Task prompt:
Quote, with no changes, the lines that run from the top of the material to the line with "from mathutils import Matrix, Vector", both included.

Collected material:
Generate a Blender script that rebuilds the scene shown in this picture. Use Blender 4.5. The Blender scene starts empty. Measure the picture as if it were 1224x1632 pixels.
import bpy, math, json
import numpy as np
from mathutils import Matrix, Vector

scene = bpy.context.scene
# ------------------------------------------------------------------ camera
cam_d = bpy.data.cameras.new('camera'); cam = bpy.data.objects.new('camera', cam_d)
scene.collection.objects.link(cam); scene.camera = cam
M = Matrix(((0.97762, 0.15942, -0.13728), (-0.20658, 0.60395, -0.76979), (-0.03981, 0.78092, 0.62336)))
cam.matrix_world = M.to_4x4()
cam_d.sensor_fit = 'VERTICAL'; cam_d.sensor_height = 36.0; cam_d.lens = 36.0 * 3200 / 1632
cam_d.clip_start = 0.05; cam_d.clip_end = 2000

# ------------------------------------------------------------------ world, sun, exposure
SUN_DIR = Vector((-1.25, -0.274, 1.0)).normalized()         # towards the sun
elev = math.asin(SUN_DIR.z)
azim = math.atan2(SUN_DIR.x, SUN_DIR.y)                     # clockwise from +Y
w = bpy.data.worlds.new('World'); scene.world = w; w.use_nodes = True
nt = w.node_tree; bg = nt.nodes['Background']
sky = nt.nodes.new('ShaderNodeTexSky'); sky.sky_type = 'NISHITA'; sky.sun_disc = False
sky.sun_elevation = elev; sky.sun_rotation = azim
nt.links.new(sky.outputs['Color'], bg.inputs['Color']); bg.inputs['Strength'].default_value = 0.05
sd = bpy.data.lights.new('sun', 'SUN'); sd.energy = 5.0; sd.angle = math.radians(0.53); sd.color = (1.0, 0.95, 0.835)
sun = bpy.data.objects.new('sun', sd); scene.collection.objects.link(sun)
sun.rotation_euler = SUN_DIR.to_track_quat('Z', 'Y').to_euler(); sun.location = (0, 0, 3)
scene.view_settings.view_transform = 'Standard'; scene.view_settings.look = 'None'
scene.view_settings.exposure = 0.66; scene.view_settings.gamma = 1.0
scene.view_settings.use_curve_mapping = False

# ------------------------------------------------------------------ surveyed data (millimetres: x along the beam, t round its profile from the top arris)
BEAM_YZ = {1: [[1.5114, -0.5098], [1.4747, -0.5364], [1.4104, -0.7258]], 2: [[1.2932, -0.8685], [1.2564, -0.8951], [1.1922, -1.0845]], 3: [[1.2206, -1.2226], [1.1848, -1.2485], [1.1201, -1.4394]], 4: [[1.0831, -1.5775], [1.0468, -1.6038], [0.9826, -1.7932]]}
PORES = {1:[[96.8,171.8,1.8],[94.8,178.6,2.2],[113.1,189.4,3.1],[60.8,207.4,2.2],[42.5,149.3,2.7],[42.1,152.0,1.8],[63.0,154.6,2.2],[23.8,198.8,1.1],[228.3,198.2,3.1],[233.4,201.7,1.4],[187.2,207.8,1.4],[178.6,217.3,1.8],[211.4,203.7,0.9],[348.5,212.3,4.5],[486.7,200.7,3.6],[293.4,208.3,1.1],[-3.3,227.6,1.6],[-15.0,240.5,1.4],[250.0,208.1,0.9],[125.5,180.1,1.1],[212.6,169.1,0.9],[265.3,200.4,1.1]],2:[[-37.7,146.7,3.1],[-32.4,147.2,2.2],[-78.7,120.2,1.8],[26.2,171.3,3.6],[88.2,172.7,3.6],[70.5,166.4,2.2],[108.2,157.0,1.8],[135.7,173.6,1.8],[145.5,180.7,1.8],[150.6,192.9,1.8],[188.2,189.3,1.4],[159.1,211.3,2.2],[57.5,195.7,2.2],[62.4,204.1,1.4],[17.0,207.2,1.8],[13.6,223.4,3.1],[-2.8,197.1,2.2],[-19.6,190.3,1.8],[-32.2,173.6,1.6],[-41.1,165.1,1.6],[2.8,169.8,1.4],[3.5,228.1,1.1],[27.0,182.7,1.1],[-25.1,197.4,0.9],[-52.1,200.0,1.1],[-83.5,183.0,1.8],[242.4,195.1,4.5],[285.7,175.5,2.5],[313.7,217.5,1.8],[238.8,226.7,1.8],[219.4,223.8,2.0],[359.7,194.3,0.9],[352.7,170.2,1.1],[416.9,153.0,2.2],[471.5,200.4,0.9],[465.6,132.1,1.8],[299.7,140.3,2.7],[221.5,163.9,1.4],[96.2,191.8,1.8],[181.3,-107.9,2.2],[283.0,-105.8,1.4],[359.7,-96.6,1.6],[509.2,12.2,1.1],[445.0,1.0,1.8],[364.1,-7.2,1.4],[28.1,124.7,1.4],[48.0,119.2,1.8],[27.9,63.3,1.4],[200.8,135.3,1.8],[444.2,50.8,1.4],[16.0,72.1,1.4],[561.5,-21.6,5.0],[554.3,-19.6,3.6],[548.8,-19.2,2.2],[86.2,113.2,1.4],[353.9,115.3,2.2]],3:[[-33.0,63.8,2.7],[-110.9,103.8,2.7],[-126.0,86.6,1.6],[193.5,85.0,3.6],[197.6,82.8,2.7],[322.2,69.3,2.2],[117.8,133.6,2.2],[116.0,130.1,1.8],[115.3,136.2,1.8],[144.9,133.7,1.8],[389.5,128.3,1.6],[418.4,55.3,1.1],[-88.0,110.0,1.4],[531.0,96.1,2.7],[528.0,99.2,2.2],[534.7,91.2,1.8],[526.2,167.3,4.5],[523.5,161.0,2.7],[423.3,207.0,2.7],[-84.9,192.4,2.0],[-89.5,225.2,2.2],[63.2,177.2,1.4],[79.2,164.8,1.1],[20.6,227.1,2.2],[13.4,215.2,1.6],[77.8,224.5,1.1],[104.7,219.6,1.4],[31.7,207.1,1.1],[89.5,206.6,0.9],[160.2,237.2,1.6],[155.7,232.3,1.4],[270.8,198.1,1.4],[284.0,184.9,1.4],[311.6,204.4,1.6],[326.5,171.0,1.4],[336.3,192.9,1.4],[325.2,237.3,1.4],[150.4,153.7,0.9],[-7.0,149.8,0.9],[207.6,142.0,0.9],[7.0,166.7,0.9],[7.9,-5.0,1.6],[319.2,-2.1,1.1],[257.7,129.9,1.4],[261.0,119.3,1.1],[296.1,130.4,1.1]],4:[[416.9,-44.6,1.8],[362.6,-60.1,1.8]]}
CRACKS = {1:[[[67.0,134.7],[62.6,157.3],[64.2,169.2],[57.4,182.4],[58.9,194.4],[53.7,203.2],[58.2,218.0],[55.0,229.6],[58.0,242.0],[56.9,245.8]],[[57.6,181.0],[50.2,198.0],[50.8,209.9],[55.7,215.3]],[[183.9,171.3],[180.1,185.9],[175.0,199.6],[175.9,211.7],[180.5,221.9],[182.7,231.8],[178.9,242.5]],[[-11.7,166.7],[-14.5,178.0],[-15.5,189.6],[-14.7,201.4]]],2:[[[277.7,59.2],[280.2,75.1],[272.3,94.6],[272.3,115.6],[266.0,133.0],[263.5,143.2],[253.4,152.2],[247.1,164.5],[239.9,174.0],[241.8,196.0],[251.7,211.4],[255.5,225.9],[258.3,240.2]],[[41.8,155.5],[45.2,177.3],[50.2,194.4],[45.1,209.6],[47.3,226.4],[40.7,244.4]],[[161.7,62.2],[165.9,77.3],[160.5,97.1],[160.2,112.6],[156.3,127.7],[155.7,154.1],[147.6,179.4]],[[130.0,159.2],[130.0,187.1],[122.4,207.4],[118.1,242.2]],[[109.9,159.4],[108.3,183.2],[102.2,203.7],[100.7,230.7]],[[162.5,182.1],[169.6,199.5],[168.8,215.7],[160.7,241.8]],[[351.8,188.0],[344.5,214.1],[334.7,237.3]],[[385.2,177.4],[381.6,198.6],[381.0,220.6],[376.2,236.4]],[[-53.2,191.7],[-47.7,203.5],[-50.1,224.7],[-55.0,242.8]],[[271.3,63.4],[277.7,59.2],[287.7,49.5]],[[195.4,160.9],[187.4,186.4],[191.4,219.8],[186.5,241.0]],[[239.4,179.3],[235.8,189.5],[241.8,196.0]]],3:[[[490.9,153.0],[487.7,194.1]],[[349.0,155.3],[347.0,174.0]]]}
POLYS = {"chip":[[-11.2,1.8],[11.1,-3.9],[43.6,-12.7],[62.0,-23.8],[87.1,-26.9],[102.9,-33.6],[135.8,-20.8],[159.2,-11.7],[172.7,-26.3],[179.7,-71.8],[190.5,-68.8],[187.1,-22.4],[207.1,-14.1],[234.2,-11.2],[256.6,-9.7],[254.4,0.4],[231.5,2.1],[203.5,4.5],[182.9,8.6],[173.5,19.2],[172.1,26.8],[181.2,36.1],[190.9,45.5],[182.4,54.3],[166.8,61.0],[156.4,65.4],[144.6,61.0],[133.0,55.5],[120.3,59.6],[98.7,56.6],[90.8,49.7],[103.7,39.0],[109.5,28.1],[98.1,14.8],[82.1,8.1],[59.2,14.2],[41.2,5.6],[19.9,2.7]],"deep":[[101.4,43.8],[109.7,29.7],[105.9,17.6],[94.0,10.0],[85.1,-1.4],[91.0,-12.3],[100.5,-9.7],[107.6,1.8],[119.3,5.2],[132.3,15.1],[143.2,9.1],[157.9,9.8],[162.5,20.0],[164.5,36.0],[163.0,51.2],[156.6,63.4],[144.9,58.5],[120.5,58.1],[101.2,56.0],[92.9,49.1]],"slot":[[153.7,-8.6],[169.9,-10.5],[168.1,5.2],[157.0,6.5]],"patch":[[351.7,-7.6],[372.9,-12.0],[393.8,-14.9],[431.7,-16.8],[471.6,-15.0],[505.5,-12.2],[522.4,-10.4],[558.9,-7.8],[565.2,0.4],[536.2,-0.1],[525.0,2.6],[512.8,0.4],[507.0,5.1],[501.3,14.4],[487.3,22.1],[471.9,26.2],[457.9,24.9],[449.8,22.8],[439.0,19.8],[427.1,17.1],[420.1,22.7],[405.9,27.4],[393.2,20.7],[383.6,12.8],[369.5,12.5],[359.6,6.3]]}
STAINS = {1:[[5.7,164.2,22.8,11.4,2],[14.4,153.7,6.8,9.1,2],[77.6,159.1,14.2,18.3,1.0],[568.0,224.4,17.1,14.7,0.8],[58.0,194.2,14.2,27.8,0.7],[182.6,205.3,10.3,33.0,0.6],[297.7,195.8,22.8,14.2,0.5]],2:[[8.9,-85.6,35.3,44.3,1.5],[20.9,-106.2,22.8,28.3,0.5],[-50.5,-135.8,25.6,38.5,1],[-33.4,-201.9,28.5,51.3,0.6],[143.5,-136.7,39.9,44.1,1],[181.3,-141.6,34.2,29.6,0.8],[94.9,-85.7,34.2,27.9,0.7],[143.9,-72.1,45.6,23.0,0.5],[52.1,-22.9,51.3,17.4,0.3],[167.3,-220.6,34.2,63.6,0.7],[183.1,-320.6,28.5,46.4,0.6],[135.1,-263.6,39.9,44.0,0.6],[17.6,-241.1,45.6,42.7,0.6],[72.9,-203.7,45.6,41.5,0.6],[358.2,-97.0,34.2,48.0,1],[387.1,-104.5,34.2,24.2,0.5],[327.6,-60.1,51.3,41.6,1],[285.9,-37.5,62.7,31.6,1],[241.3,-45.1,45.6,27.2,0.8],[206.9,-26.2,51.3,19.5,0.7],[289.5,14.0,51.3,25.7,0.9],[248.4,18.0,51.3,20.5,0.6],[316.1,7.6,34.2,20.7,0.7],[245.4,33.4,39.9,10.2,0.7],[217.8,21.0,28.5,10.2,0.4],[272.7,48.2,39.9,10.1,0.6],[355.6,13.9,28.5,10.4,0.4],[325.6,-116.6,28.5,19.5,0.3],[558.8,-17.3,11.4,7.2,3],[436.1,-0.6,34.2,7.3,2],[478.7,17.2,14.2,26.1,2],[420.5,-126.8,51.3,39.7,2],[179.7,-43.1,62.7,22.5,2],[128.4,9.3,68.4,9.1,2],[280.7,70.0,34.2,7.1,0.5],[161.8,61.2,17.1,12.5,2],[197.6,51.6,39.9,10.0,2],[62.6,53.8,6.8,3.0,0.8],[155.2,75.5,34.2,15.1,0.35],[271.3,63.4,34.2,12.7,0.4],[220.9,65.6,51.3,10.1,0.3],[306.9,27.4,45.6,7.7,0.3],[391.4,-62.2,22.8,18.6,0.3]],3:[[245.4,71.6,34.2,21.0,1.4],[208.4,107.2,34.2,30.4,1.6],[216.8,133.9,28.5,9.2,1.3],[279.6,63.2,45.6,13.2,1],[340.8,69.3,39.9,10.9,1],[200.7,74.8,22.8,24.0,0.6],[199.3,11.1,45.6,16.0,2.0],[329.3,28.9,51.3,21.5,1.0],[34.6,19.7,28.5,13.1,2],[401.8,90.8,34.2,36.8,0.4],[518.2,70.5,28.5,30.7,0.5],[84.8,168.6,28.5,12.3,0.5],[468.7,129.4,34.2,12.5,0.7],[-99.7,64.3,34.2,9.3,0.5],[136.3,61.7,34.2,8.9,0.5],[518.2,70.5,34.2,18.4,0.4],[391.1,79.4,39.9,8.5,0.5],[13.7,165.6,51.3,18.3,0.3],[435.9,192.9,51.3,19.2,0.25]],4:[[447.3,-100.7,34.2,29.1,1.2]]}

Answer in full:
Generate a Blender script that rebuilds the scene shown in this picture. Use Blender 4.5. The Blender scene starts empty. Measure the picture as if it were 1224x1632 pixels.
import bpy, math, json
import numpy as np
from mathutils import Matrix, Vector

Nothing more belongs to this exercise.